Over the last few years, our marketing team has focused in on SEO (search engine optimization). The practice of enhancing a site’s SEO can be a bit overwhelming — change your title tags, update your site schema, re-write content to align with certain keywords… you get it. Recently, we decided to remove the dates from the URLs of our blog posts (yes, this blog that you are currently on!) to better improve SEO. If you’ve ever done a large-scale URL redirection project, you know how daunting it can be.
If everything goes smoothly, you should see a perfectly running site with new URLs, but there is a risk of creating URL redirection loops. A redirect loop happens when your URL is directed to another URL (the goal of our project) but that new URL happens to redirect to the original URL. Yikes! This causes an endless loop of redirects, making your content virtually inaccessible.
So if you want to avoid redirect loops and ensure that your permalink structure project goes smoothly, follow these steps. Note, we are working with a vendor to own the technical side of this project. As a marketer, I want to ensure that our website and SEO are not impacted by this process, so I’ll focus on that side of things. I’ll note which steps are owned by the vendor/developers and which are owned by the marketer.
1. Vendor: Update the permalink structure
This is where we bring the professionals in! Our vendor updated the permalink structure within our CMS (content management system) so that it only displays the slug of the post, not the date. This change makes the URLs look like this:
Old: spin.atomicobject.com/2023/12/1/permalink-structure
New: spin.atomicobject.com/permalink-structure
The process for this will change depending on the CMS you use. If you have a developer team, make sure they clearly explain what steps they are taking to update the permalink structure and document that somewhere should you ever need to reverse the action.
2. Vendor: Set up a regular expression
I’ll do the best I can to explain this as a marketer, not a developer. A regular expression is a sequence of characters that specifies a match pattern in text. These are used regularly (HA!) in computer science and development, so I won’t focus too much on what they are. If you want to find more information about regular expressions, check out this post.
In our case, our developer created a regular expression redirect that covered all of our date-based URLs. This redirect ensures that when someone visits our old URL, our website sends the user to the new URL.
3. Vendor & Marketing: Test!
Up until this point, all of the changes made to your site should be made in a staging environment. The staging site, as we call it, allows developers to test things out without the risk of it impacting your live site. This is an important step that you do not want to rush through.

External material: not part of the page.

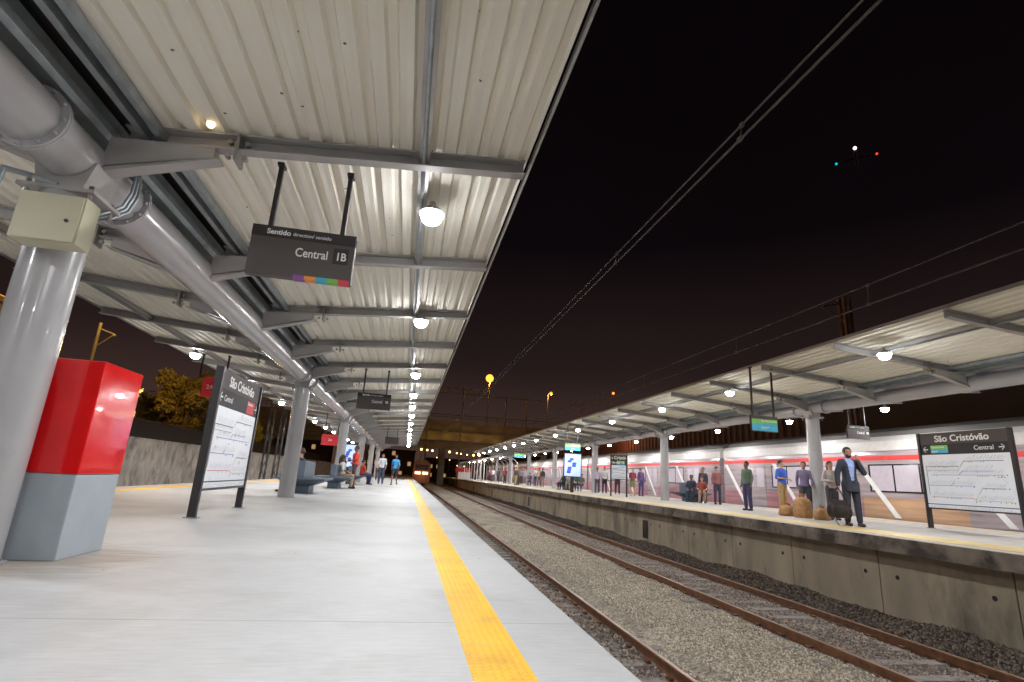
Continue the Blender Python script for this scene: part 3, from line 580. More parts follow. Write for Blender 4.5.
def fig_meshes(kind,vox,opts):
    J=pose(kind); V=lambda k: Vector(J[k]); b=MB()
    sit=kind=='sit'
    # ---- body (skin)
    capsule(b,V('pel'),V('wai'),.125,.115); capsule(b,V('wai'),V('che'),.115,.135); 
    b.ball(V('che')+Vector((0,0,.02)),.15,14,10,sc=(1.12,.72,.8)); b.ball(V('pel'),.15,14,10,sc=(1.1,.8,.8))
    capsule(b,V('nek')-Vector((0,0,.04)),V('hed')-Vector((0,.01,.06)),.062,.055)
    hd=V('hed'); b.ball(hd+Vector((0,-.01,.02)),.098,18,14,sc=(.82,1.0,1.08)); b.ball(hd+Vector((0,.028,-.055)),.066,14,10,sc=(.85,.9,1.0))
    b.ball(hd+Vector((0,.10,-.015)),.017,8,6,sc=(.8,1.1,1.5)); b.ball(hd+Vector((0,.078,-.062)),.022,8,6,sc=(1.2,.7,.5))
    for s in (1,-1): b.ball(hd+Vector((s*.083,-.005,0)),.026,8,6,sc=(.4,.8,1.2)); b.ball(hd+Vector((s*.032,.086,.035)),.02,8,6,sc=(1.2,.5,.45))
    for k,s in (('R',1),('L',-1)):
        capsule(b,V('sh'+k),V('el'+k),.052,.040); capsule(b,V('el'+k),V('wr'+k),.040,.027)
        capsule(b,V('hip'+k),V('kn'+k),.085,.055); capsule(b,V('kn'+k),V('an'+k),.056,.036)
        an=V('an'+k); capsule(b,an+Vector((0,-.03,-.045)),an+Vector((0,.14,-.055)),.036,.03)
        d=(V('wr'+k)-V('el'+k)).normalized(); w=V('wr'+k); 
        side=Vector((0,1,0)) if abs(d.y)<.8 else Vector((1,0,0)); side=(side-d*side.dot(d)).normalized(); nrm=d.cross(side)
        b.ball(w+d*.05,.042,10,8,sc=(.75,.95,1.0))
        curl=-nrm*s if k=='R' else nrm
        for i in range(4):
            base=w+d*.075+side*(.03-.02*i); L_=(.075,.085,.08,.06)[i]
            mid=base+d*L_*.5+curl*.01*-s; tip=mid+d*L_*.35+curl*.035*-s
            capsule(b,base,mid,.0095,.0088,6); capsule(b,mid,tip,.0088,.0075,6)
        tb=w+d*.035+side*.035; tm=tb+d*.03+side*.028; capsule(b,tb,tm,.011,.0095,6); capsule(b,tm,tm+d*.03,.0095,.008,6)
    out={'body':remesh(b,'body',vox)}
    # ---- top
    g=.014+(0.007 if opts.get('jacket') else 0); t=MB()
    t.tube(V('wai')-Vector((0,0,.17)),V('wai'),.142+g,.120+g,18); capsule(t,V('wai'),V('che'),.122+g,.138+g); t.ball(V('che')+Vector((0,0,.025)),.15+g,14,10,sc=(1.15,.74,.82))
    if opts.get('jacket') and not sit: t.tube(V('pel')-Vector((0,0,.20)),V('wai'),.165+g*.5,.125+g,16)
    for k in 'RL':
        capsule(t,V('sh'+k)+Vector((0,0,-.005)),V('el'+k),.048+g,.040+g)
        if opts.get('long') or opts.get('jacket'): capsule(t,V('el'+k),V('el'+k).lerp(V('wr'+k),.93),.040+g,.030+g*.8)
        else: pass
        capsule(t,V('sh'+k),V('che')+Vector((0,0,.10)),.045+g,.065)
    zc=V('nek').z
    tz=V('wai').z-.12
    cut=None
    if opts.get('jacket'):
        c0=V('che').z
        cut=lambda c: (c.y>.02 and abs(c.x)<.035+.055*max(0,(c.z-(c0-.28))/.4) and c.z>V('pel').z-.02 and c.z<zc+.03)
    out['jacket' if opts.get('jacket') else 'shirt']=remesh(t,'top',vox*.95,4,cut)
    if opts.get('jacket'):
        t2=MB(); capsule(t2,V('wai')-Vector((0,0,.1)),V('wai'),.136,.126); capsule(t2,V('wai'),V('che'),.126,.142); t2.ball(V('che')+Vector((0,0,.03)),.155,14,10,sc=(1.1,.74,.8)); capsule(t2,V('nek')-Vector((0,0,.05)),V('nek')+Vector((0,0,.0)),.075,.07)
        out['shirt']=remesh(t2,'shirt',vox,3)
    # ---- bottom
    q=MB(); q.ball(V('pel')-Vector((0,0,.01)),.162,14,10,sc=(1.1,.82,.85)); capsule(q,V('pel'),V('pel')+Vector((0,0,.08)),.14,.132)
    for k in 'RL':
        if opts.get('shorts'): capsule(q,V('hip'+k),V('hip'+k).lerp(V('kn'+k),.8),.10,.085)
        else: capsule(q,V('hip'+k),V('kn'+k),.100,.076); capsule(q,V('kn'+k),V('kn'+k).lerp(V('an'+k),.93),.076,.062)
    out['trousers']=remesh(q,'trousers',vox)
    s_=MB()
    for k in 'RL':
        an=V('an'+k); capsule(s_,an+Vector((0,-.035,-.043)),an+Vector((0,.15,-.052)),.046,.038)
    out['shoes']=remesh(s_,'shoes',vox*.8)
    h=MB(); h.ball(hd+Vector((0,-.022,.038)),.104,16,12,sc=(.88,1.0,1.0))
    if opts.get('longhair'): capsule(h,hd+Vector((0,-.06,.02)),hd+Vector((0,-.085,-.20)),.085,.06)
    hc=hd.copy()
    out['hair']=remesh(h,'hair',vox,2,(lambda c: c.y>hc.y+.045 and c.z<hc.z+.075))
    if opts.get('beard'):
        bd=MB(); bd.ball(hd+Vector((0,.032,-.07)),.066,14,10,sc=(.92,.95,.9)); 
        out['beard']=remesh(bd,'beard',vox*.8,2,(lambda c: c.z>hc.z-.04 or (c.z>hc.z-.085 and abs(c.x)<.02 and c.y>hc.y+.07 and c.z>hc.z-.075)))
    return out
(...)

When you enter the staging environment, try clicking on internal links. Look through multiple pages to ensure the URL structure is the way you want it. It should be noted that sometimes a staging environment will have a specific URL (ex: staging.website.com).
Once you have thoroughly vetted the staging site, your development team can push the changes live! You’ll want to schedule out time, similar to when you tested the staging environment, to thoroughly test the live site.
4. Vendor & Marketing: Update Sitemaps and Reindex
For this step, you’ll work with your developers to update the sitemap. A sitemap is like a blueprint of your website that helps search engines (like Google!) find, crawl, and index the content of your website. This is what helps Google serve up your content to folks when they search, as the sitemap tells Google which pages you think are important on your site.
After your sitemaps are updated, you’ll want to ask Google to reindex your site. You can find in-depth steps for this process here. When you ask Google to recrawl your URLs, you’re letting Google know that you’ve added/changed content on your site and you’d like to make sure Google adapts those changes. This can take a while, we’re talking days to weeks, so make sure you start this process as soon as you have an updated sitemap.
5. Marketing: Update Internal Links
Once all of the testing has been done and the site is considered stable, you’ll begin an internal link search. It is important to SEO that you link to the correct URL instead of the outdated link, as it ensures visitors can navigate to the correct page and that search engines, like Google, can index the new URLs. This is not a step that needs to be handled immediately — you may have hundreds of links to update. If that is the case, I’d recommend that you create a recurring weekly task in which you update 10-30 links. That will make the project much more manageable and it gives you the opportunity to do what my team calls podcast work (i.e. work that is easily done while listening to a podcast).
6. Marketing: Update Backlinks
The final, and totally optional, step in this process is to request backlinks from other sites. A backlink is a site on another website that goes back to a page on your website. The number and quality of these backlinks can have an impact on your SEO as search engines consider them a measure of how popular your website is with users. If you have any high-quality backlinks (a link on a site that has a high domain authority, think The New York Times), you might want to reach out to their marketing team and ask that your old URL be updated.
You can find a list of backlinks using SEO software like Moz, Ahrefs, Semrush, or Screaming Frog.
Has your marketing team undertaken a project like this before? How did you go about it while maintaining your SEO?